MLB Commissioner Rob Manfred announces his tenure will end after current contract expires


Major League Baseball will have a new commissioner in five years.

Rob Manfred told reporters in Florida Thursday his tenure as commissioner will end when his contract expires in 2029.

“I’m 65. I just started a five-year term. Do that math. That makes me 70 years old. You can only have so much fun in one lifetime,” Manfred said.


Major League Baseball Commissioner Robert D. Manfred Jr. speaks to the media during the Spring Training Cactus League Media Day at Arizona Biltmore Feb. 15, 2023, in Phoenix, Ariz. (Daniel Shirey/MLB Photos via Getty Images)

The commissioner said he has been open with owners in explaining he is on the back nine of his tenure.

Manfred took over for Bud Selig Jan. 25, 2015, after Selig had held the role since 1992.

Manfred’s tenure has been tenuous to say the least. He probably received the biggest backlash when he opted not to punish any members of the 2017 Houston Astros after their sign-stealing scandal. He did so to get the truth on what happened.

But it is a move for which he has since shown regret. He received further criticism when he said he didn’t understand why people were so upset about “a piece of metal,” meaning the World Series trophy.

Manfred was also critical of the players during the lockout from December 2021 to March 2022, and he also has recently been in a war of words with Oakland officials regarding the Athletics‘ eventual move to Las Vegas.

However, his main goal when he took over was to speed up the game’s slow pace of play, and he hit a grand slam with that mission. 

Rob Manfred at the Baseball Hall of Fame

MLB Commissioner Rob Manfred speaks during the Baseball Hall of Fame induction ceremony at Clark Sports Center July 24, 2022, in Cooperstown, N.Y. (Jim McIsaac/Getty Images)

It took a while, largely due to backlash from baseball purists. But ahead of the 2023 season, Manfred installed measures to make games quicker and bring more action, including a pitch timer, shift limitations and larger bases, to go along with previous changes in mound visit limitations.

According to Baseball Reference, the average nine-inning game took two hours and 39 minutes to complete last season, more than 31 minutes faster than the record 3:10 in 2021. It was the first time the average nine-inning game took less than three hours to complete since 2015, and the 2:39 duration was the lowest since 1985, when the average nine-inning contest took the same amount of time.


Only 0.4% of games took over 3½ hours, as opposed to 18.7% in 2021. And 30.5% of games in 2023 took less than 2½ hours, versus 2.5% three years ago.

The rule changes also led to an increase in attendance despite cries from fans that the game was changing too much. MLB drew 70.7 million fans to its stadiums in 2023, the most since 2017.

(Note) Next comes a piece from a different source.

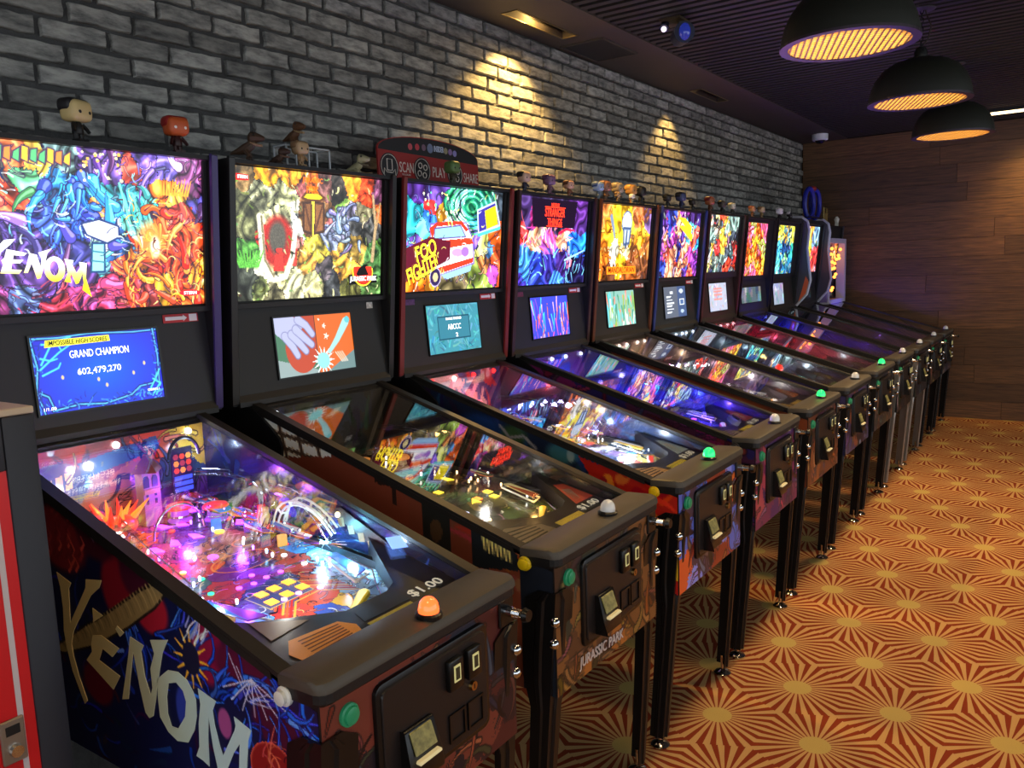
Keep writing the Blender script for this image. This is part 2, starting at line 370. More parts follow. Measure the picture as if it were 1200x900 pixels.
# brick wall: a mortar bed and bricks laid on it
mortar = mat('mortar', rgb(70, 70, 70), 0.95, bump=0.8, bscale=60, var=0.3)
wall = tag(obj('wall_left', MB().box(-1.60, WX-0.010, -4.0, 9.4, 0.0, 3.0), mortar), kind='structure')
def brick_material():
    m = bpy.data.materials.new('grey_washed_brick'); m.use_nodes = True; nt = m.node_tree; b = nt.nodes['Principled BSDF']; N, L = nt.nodes.new, nt.links.new
    geo = N('ShaderNodeNewGeometry'); mp = N('ShaderNodeMapping'); mp.inputs['Scale'].default_value = (1, 0.45, 1.5); L(geo.outputs['Position'], mp.inputs[0])
    n1 = N('ShaderNodeTexNoise'); n1.inputs['Scale'].default_value = 26; n1.inputs['Detail'].default_value = 7; n1.inputs['Roughness'].default_value = 0.65; L(mp.outputs[0], n1.inputs['Vector'])
    n2 = N('ShaderNodeTexNoise'); n2.inputs['Scale'].default_value = 1.9; n2.inputs['Detail'].default_value = 2; L(geo.outputs['Position'], n2.inputs['Vector'])
    at = N('ShaderNodeVertexColor'); at.layer_name = 'tone'
    oi = N('ShaderNodeObjectInfo')
    cr = N('ShaderNodeValToRGB'); e = cr.color_ramp.elements
    e[0].position = 0.33; e[0].color = rgb(96, 96, 96); e[1].position = 0.62; e[1].color = rgb(176, 174, 168); L(n1.outputs['Fac'], cr.inputs[0])
    tone = N('ShaderNodeMapRange'); tone.inputs[3].default_value = 0.52; tone.inputs[4].default_value = 1.12
    ad = N('ShaderNodeMath'); ad.operation = 'ADD'; L(oi.outputs['Random'], ad.inputs[0]); sp = N('ShaderNodeSeparateColor'); L(at.outputs[0], sp.inputs[0]); L(sp.outputs[0], ad.inputs[1])
    fr = N('ShaderNodeMath'); fr.operation = 'FRACT'; L(ad.outputs[0], fr.inputs[0]); L(fr.outputs[0], tone.inputs[0])
    m2 = N('ShaderNodeMath'); m2.operation = 'MULTIPLY_ADD'; m2.inputs[1].default_value = 0.5; m2.inputs[2].default_value = 0.75; L(n2.outputs['Fac'], m2.inputs[0])
    mm = N('ShaderNodeMath'); mm.operation = 'MULTIPLY'; L(m2.outputs[0], mm.inputs[0]); L(tone.outputs[0], mm.inputs[1])
    sc = N('ShaderNodeVectorMath'); sc.operation = 'SCALE'; L(cr.outputs[0], sc.inputs[0]); L(mm.outputs[0], sc.inputs['Scale']); L(sc.outputs[0], b.inputs['Base Color'])
    b.inputs['Roughness'].default_value = 0.85
    bp = N('ShaderNodeBump'); bp.inputs['Strength'].default_value = 0.9; bp.inputs['Distance'].default_value = 0.006; L(n1.outputs['Fac'], bp.inputs['Height']); L(bp.outputs[0], b.inputs['Normal'])
    return m
BRICK = brick_material()
BL, BH, BD, PY, PZ = 0.192, 0.052, 0.016, 0.2085, 0.0660
def brick_data(rr, L=BL):
    """an uneven brick: worn outline, face proud of the mortar; 20 outline points"""
    pts = []
    for k in range(6): pts.append((-L/2+L*k/5, -BH/2))
    for k in range(1, 3): pts.append((L/2, -BH/2+BH*k/3))
    for k in range(6): pts.append((L/2-L*k/5, BH/2))
    for k in range(1, 3): pts.append((-L/2, BH/2-BH*k/3))
    j = [(p[0]+rr.uniform(-.003, .003), p[1]+rr.uniform(-.0028, .0028)) for p in pts]
    n = len(j); d = BD+rr.uniform(-.003, .004)
    v = [(0, a, b) for a, b in j]+[(d-.004, a*.985, b*.96) for a, b in j]+[(d, a*.955, b*.86) for a, b in j]
    f = [(r*n+i, r*n+(i+1) % n, (r+1)*n+(i+1) % n, (r+1)*n+i) for r in range(2) for i in range(n)]+[tuple(range(2*n, 3*n))]
    return v, f
rr = random.Random(3)
variants = []
for k in range(14):
    mb = MB(); mb.add(*brick_data(rr)); me = mb.mesh('brick'); me.materials.append(BRICK)
    for p in me.polygons: p.use_smooth = False
    variants.append(me)
spots = []
row = 0; z = CZ-0.012-BH/2
while z > 1.86:
    y = 0.62+(0.5*PY if row % 2 else 0.0)+0.017*math.sin(row*2.1)
    while y < FY-0.05:
        L_ = min(BL, (FY-0.012-(y-BL/2)))
        if L_ > 0.05: spots.append((y if L_ == BL else y-BL/2+L_/2, z, L_))
        y += PY
    z -= PZ; row += 1
def seen(s):
    # bricks the photograph shows, nearest first
    return (s[0]-0)**2+(CAM_POS.x-WX)**2+(s[1]-CAM_POS.z)**2
def in_view(s):
    d = Vector((WX, s[0], s[1]))-CAM_POS; c = scene.camera.matrix_world.to_3x3().transposed() @ d
    return c.z < 0 and abs(c.x/-c.z) < 0.67 and -0.5 < c.y/-c.z < 0.52
spots.sort(key=lambda s: (not in_view(s), seen(s)))
rest = MB(); tones = []
for k, (y, z, L_) in enumerate(spots):
    if k < 300:
        o = obj('brick', rr.choice(variants), BRICK, wall, (WX-0.012, y+rr.uniform(-.004, .004), z+rr.uniform(-.002, .002)), (rr.uniform(-.008, .008), 0, 0))
        if L_ < BL: o.scale = (1, L_/BL, 1)
    else:
        v, f = brick_data(rr, L_); rest.add([(a+WX-0.012, b+y, c+z) for a, b, c in v], f); tones += [rr.random()]*len(f)
me = rest.mesh('bricks_far'); at = me.color_attributes.new('tone', 'FLOAT_COLOR', 'CORNER')
for p in me.polygons:
    for li in p.loop_indices: at.data[li].color = (tones[p.index],)*3+(1,)
tag(obj('brick_courses', me, BRICK, wall), kind='stuff')

# timber wall at the end of the row: boards with open joints
def wood_material(name, c0, c1):
    m = bpy.data.materials.new(name); m.use_nodes = True; nt = m.node_tree; b = nt.nodes['Principled BSDF']; N, L = nt.nodes.new, nt.links.new
    geo = N('ShaderNodeNewGeometry'); mp = N('ShaderNodeMapping'); mp.inputs['Scale'].default_value = (1.6, 1, 26); L(geo.outputs['Position'], mp.inputs[0])
    oi = N('ShaderNodeObjectInfo'); ad = N('ShaderNodeVectorMath'); ad.operation = 'ADD'; L(mp.outputs[0], ad.inputs[0])
    cb = N('ShaderNodeCombineXYZ'); mu = N('ShaderNodeMath'); mu.operation = 'MULTIPLY'; mu.inputs[1].default_value = 40; L(oi.outputs['Random'], mu.inputs[0]); L(mu.outputs[0], cb.inputs[0]); L(cb.outputs[0], ad.inputs[1])
    n = N('ShaderNodeTexNoise'); n.inputs['Scale'].default_value = 3.0; n.inputs['Detail'].default_value = 8; n.inputs['Distortion'].default_value = 0.6; L(ad.outputs[0], n.inputs['Vector'])
    cr = N('ShaderNodeValToRGB'); e = cr.color_ramp.elements; e[0].position = 0.3; e[0].color = c0; e[1].position = 0.7; e[1].color = c1; L(n.outputs['Fac'], cr.inputs[0])
    mr = N('ShaderNodeMapRange'); mr.inputs[3].default_value = 0.7; mr.inputs[4].default_value = 1.25; L(oi.outputs['Random'], mr.inputs[0])
    sc = N('ShaderNodeVectorMath'); sc.operation = 'SCALE'; L(cr.outputs[0], sc.inputs[0]); L(mr.outputs[0], sc.inputs['Scale']); L(sc.outputs[0], b.inputs['Base Color'])
    b.inputs['Roughness'].default_value = 0.55
    bp = N('ShaderNodeBump'); bp.inputs['Strength'].default_value = 0.15; bp.inputs['Distance'].default_value = 0.004; L(n.outputs['Fac'], bp.inputs['Height']); L(bp.outputs[0], b.inputs['Normal'])
    return m
WOOD = wood_material('brown_timber', rgb(66, 44, 28), rgb(112, 78, 48))
wf = tag(obj('wall_far', MB().box(-1.6, 6.0, FY+0.004, 9.4, 0.0, 3.0), mat('wall_batten', rgb(28, 20, 15), 0.9)), kind='structure')
bw = 0.176
plank_me = MB().box(-0.5, 0.5, -0.016, 0.004, -bw/2+0.0012, bw/2-0.0012).mesh('plank')
zz = bw/2; k = 0
while zz < 2.9:
    x = WX+0.0-(0.9 if k % 2 else 0.3)*((k*37 % 10)/10)
    while x < 3.6:
        L_ = 1.3+((k*53+int(x*10)*17) % 9)*0.12; x0, x1 = max(x, WX+0.001), x+L_
        if x1 > WX+0.05: obj('plank', plank_me, WOOD, wf, ((x0+x1)/2, FY, zz), None, (x1-x0-0.003, 1, 1))
        x += L_
    zz += bw; k += 1

# ceiling: dark deck above, flat soffit along the brick wall, black battens across the aisle
BLACKC = mat('ceiling_black', rgb(26, 24, 24), 0.8)
ceil = tag(obj('ceiling', MB().box(-1.6, 6.0, -4.0, 9.4, 3.02, 3.08), mat('ceiling_void', rgb(10, 9, 9), 0.9)), kind='structure')
SOF = mat('soffit_paint', rgb(66, 58, 50), 0.7, var=0.06, vscale=3)
mb = MB()
HOLES = [(3.42, 3.98), (5.73, 6.26)]; hx0, hx1 = -1.30, -1.215
ys = [-4.0]+[q for h in HOLES for q in h]+[9.08]
for a in range(0, len(ys), 2): mb.box(-1.6, -0.985, ys[a], ys[a+1], CZ, CZ+0.03)
for a, b in HOLES: mb.box(-1.6, hx0, a, b, CZ, CZ+0.03); mb.box(hx1, -0.985, a, b, CZ, CZ+0.03)
mb.box(-1.005, -0.985, -4.0, 9.08, CZ+0.03, 3.02)
tag(obj('trim_1', mb, SOF), kind='structure')
SL = mat('batten_black', rgb(40, 37, 35), 0.6)
slat_me = MB().box(-0.98, 4.5, -0.021, 0.021, CZ+0.004, CZ+0.064).mesh('slat')
y = 0.9
while y < 9.07:
    obj('slat', slat_me, SL, ceil, (0, y, 0)); y += 0.078
# recessed wall washers: black trough, trim and lamp
for k, (a, b) in enumerate(HOLES):
    t = empty('recessed_wall_light', (0, 0, CZ))
    tag(t, ['recessed ceiling spotlight with a bright edge above the big yellow pool of light', 'recessed ceiling spotlight further along the soffit, mostly dark'][k], 'ceiling light', 'recessed wall washers')
    hb = MB(); T = 0.006
    hb.box(hx0-T, hx0, a, b, 0.03, 0.13); hb.box(hx1, hx1+T, a, b, 0.03, 0.13); hb.box(hx0-T, hx1+T, a-T, a, 0.03, 0.13); hb.box(hx0-T, hx1+T, b, b+T, 0.03, 0.13); hb.box(hx0-T, hx1+T, a-T, b+T, 0.13, 0.136)
    obj('trough', hb, mat('trough_black', rgb(30, 27, 24), 0.5), t)
    fb = MB(); e = 0.007
    fb.box(hx0-e, hx0+0.002, a-e, b+e, -0.004, 0.0); fb.box(hx1-0.002, hx1+e, a-e, b+e, -0.004, 0.0); fb.box(hx0+0.002, hx1-0.002, a-e, a+0.002, -0.004, 0.0); fb.box(hx0+0.002, hx1-0.002, b-0.002, b+e, -0.004, 0.0)
    obj('trim_frame', fb, mat('trim_brass', rgb(120, 104, 70), 0.4, 0.6), t)
    cc = ((hx0+hx1)/2, (a+b)/2+(0.08 if k == 0 else -.2), 0.06)
    hd = obj('lamp_head', MB().lathe([(0.036, 0.05), (0.036, -0.01), (0.030, -0.025), (0.026, -0.02)], 16, cc), mat('lamp_black', rgb(24, 24, 24), 0.4), t)
    obj('lens', MB().lathe([(0.026, -0.02), (0.02, -0.028), (0.004, -0.03)], 12, cc), mat('lens_warm%d' % k, rgb(255, 210, 130), 0.3, emit=(9 if k == 0 else 2.5)), t)
    add_light('POINT', 'recess_lamp', (cc[0], cc[1]-.1, .035), WARM, (1.6, .25)[k], t, size=.01)
# blank access hatch in the soffit
ah = empty('access_panel', (-1.26, 4.32, CZ)); tag(ah, 'square dark access hatch in the soffit beyond the lit recess', 'ceiling panel')
obj('panel', MB().box(-0.125, 0.125, -0.2, 0.2, -0.006, 0.0), mat('hatch_black', rgb(34, 30, 27), 0.6), ah)
fb = MB(); e = 0.012
fb.box(-.125-e, -.125, -.2-e, .2+e, -.009, 0); fb.box(.125, .125+e, -.2-e, .2+e, -.009, 0); fb.box(-.125, .125, -.2-e, -.2, -.009, 0); fb.box(-.125, .125, .2, .2+e, -.009, 0)
obj('frame', fb, SOF, ah)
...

Rob Manfred speaks in February 2023

Major League Baseball Commissioner Rob Manfred speaks to the media at Grapefruit League Media Day in Dunedin, Fla., Feb. 16, 2023. (Jonathan Dyer/USA Today Sports)


Backlash aside, players adjusted to the pitch clock. According to data MLB provided at the All-Star break, the number of violations per game up to that point went down from 0.87 opening day to 0.23 on the final day of the first half of the season.

There was a violation on just 0.14% of pitches throughout the season. In March and April, there was a violation once every 417 pitches. In September and October, they occurred once every 1,195 pitches. There also were 4,374 stolen base attempts, the most since 2012.